Debería. Pero en muchos estados, esa estructura se usa como refugio político, no como sistema de reacción.

Y es ahí donde Coahuila debe mirarse al espejo.

Hasta hoy, el norte ha tenido suerte: ni huracanes, ni deslaves, ni ríos que arrasen ciudades. Pero la suerte es un pésimo plan de protección civil. Lo que no ha pasado, pasará. Y ese día no valdrán los discursos, ni los tuits, ni las fotos con chalecos. Ese día sólo contarán los nombres de quienes estén al mando.

Y ahí empieza la preocupación.
Porque al frente de la Subsecretaría de Protección Civil está Ramiro Durán. Un funcionario que no llegó por méritos técnicos, sino por acomodo político. Lo movieron para quitarlo del calor, no para reconocer su capacidad.
Su nombramiento fue una salida elegante para alguien que estorbaba más de lo que sumaba. Y hoy, en una oficina donde el margen de error se mide en vidas, ese tipo de perfiles se convierten en riesgo.

En Coahuila todavía no tenemos una inundación que ponga a prueba el sistema. Pero si algo enseña la historia es que los desastres no avisan, solo exhiben.
El fuego, el agua o la tierra no improvisan: simplemente llegan. Y cuando llegan, el país entero se entera de quién estaba preparado y quién estaba posando.

La logística es la primera prueba.
Cuando se desborda un río o cae una tormenta, el reloj empieza a correr: ¿quién activa los albergues?, ¿quién cruza la información de rutas?, ¿quién autoriza los víveres?
Ahí no sirven los discursos ni los títulos. Sirven los que saben.
Y ahí también se sabe quién roba oxígeno: el funcionario que cree que el cargo es adorno, el que no se ensucia los zapatos, el que confunde poder con autoridad.

Ramiro Durán carga con un historial de soberbia que ya le costó posiciones en el pasado. Lo reubicaron porque su carácter se volvió problema, y ahora está en un puesto donde los errores no se miden en votos, sino en muertos.
¿De verdad Coahuila puede darse el lujo de tener a alguien así administrando el riesgo?

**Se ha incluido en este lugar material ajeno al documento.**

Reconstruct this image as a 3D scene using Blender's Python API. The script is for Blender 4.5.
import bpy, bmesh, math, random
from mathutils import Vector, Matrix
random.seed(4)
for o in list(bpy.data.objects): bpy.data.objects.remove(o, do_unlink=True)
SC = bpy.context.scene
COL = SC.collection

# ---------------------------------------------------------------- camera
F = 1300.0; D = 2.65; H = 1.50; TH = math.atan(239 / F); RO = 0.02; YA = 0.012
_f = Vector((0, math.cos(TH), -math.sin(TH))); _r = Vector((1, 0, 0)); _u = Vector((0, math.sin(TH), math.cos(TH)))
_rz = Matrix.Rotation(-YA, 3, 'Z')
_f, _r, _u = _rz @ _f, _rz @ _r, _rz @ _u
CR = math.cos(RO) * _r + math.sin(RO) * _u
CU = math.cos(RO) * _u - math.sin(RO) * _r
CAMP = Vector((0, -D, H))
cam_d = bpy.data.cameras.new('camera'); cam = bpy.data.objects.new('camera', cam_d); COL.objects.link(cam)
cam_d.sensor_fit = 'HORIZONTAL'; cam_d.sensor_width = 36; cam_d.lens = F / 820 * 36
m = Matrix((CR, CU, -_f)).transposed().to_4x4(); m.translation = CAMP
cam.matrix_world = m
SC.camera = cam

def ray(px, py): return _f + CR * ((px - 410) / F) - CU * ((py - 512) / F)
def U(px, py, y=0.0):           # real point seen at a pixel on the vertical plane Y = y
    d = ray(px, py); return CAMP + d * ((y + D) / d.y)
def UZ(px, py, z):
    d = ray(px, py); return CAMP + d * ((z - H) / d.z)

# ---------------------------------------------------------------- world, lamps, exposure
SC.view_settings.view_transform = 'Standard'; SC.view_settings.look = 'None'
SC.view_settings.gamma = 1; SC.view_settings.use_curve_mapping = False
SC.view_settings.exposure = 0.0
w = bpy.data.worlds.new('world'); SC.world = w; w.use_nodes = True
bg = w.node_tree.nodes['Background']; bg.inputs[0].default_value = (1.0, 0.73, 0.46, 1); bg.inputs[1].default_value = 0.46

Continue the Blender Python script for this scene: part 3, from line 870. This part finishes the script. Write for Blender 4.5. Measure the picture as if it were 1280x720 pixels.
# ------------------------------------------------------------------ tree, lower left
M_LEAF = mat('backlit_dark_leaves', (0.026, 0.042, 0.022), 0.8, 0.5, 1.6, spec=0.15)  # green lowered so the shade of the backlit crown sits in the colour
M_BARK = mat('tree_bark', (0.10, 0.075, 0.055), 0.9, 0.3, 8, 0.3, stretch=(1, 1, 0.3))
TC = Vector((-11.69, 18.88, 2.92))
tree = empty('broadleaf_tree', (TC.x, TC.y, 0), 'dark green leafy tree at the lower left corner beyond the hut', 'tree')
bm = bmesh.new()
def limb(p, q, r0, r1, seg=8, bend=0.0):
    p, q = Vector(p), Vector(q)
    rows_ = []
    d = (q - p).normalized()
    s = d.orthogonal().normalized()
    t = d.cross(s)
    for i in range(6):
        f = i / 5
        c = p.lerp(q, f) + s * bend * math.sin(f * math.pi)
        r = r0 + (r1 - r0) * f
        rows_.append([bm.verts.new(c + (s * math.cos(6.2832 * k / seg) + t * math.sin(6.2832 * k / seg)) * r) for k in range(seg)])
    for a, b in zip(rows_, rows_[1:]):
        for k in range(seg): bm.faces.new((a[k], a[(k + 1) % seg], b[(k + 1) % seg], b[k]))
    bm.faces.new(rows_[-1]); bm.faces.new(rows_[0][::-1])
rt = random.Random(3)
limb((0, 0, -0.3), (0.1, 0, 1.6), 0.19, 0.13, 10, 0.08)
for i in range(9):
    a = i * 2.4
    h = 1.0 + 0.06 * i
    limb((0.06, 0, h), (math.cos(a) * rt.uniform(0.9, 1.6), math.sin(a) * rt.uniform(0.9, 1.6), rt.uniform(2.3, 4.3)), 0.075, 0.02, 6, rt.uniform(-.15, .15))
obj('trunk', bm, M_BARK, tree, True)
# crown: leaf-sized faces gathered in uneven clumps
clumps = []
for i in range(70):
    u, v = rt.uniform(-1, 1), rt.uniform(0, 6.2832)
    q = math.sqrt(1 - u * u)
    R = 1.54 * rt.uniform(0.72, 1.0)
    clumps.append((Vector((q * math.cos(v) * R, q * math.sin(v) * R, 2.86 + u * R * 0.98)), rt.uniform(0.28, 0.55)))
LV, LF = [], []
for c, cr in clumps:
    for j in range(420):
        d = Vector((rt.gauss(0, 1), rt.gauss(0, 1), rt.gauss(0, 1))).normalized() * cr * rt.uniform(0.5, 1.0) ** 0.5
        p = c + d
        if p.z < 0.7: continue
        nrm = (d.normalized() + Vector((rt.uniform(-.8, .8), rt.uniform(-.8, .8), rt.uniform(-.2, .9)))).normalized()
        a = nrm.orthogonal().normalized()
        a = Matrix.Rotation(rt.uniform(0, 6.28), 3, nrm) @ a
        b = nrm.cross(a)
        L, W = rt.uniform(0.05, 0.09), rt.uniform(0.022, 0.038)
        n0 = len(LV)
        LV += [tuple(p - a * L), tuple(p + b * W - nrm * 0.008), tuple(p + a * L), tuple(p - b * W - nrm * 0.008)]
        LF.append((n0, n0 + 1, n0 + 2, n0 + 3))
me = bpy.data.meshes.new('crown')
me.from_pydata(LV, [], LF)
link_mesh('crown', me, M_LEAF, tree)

No se trata de atacar por atacar. Se trata de prevenir antes de lamentar.
Porque lo que hoy es una queja silenciosa de alcaldes o directores municipales, mañana puede ser un encabezado trágico. Y ya conocemos la receta: cuando algo sale mal, todos dicen que nadie lo vio venir. Pero hoy lo estamos viendo.

El peligro no es solo la ineficiencia; es la falta de transparencia.
En cada desastre hay una cadena crítica: las donaciones, las compras y la distribución.
Si esa cadena no es pública, los insumos se pierden, los apoyos se desvían y los culpables se esconden detrás de sellos oficiales.
Por eso es ahora —cuando el cielo aún está despejado— cuando debe auditarse cada bodega, publicarse cada protocolo y medirse cada simulacro.
Porque cuando las lluvias lleguen, ya no habrá tiempo ni para preguntar.

La historia de México está llena de funcionarios que se creyeron intocables… hasta que el agua les tocó la puerta.
En Tabasco, en Guerrero, en Veracruz, los nombres cambian, pero la historia se repite: el político que no escuchó, el burócrata que llegó tarde, el jefe que no bajó del vehículo.
Y al final, el pueblo con agua al cuello, esperando ayuda que se atoró en una oficina.

El gobernador Manolo Jiménez ha demostrado oficio político, pero gobernar también es corregir a tiempo.
Si algo distingue a un buen gobierno de uno mediocre, es su capacidad de anticiparse.
Y este es el momento de hacerlo: revisar estructuras, mover piezas, quitar el adorno y dejar al técnico.
Porque cuando Coahuila enfrente su prueba —y la enfrentará— lo que estará en juego no será una reputación, será la confianza de su gente.

Los desastres naturales son el espejo más brutal del poder.
Ahí se ve quién manda y quién sirve, quién sabe y quién simula.
Y ahí también se ve si los gobiernos aprenden de los errores ajenos o prefieren tropezar con su propia soberbia.

No escribo esto para ofender a nadie, sino para recordar algo elemental:
la prevención no se improvisa.
Y cuando un funcionario ocupa un puesto sin merecerlo, el desastre deja de ser natural y se vuelve político.

En el sur, las lluvias ya se llevaron casas, familias y esperanzas.
En Coahuila, todavía tenemos tiempo.
Tiempo para limpiar las bodegas, para revisar los protocolos, para elegir bien a los responsables.
Porque si no entendemos el mensaje de la historia, la historia nos lo repetirá con tragedia.

Yo no quiero que Coahuila sea portada por la desgracia.
Quiero que sea ejemplo de cómo se gobierna con inteligencia, con disciplina y con humildad.
Porque al final, cuando el agua baja, no quedan los discursos ni los uniformes.
Solo queda la verdad: quién estaba preparado y quién no.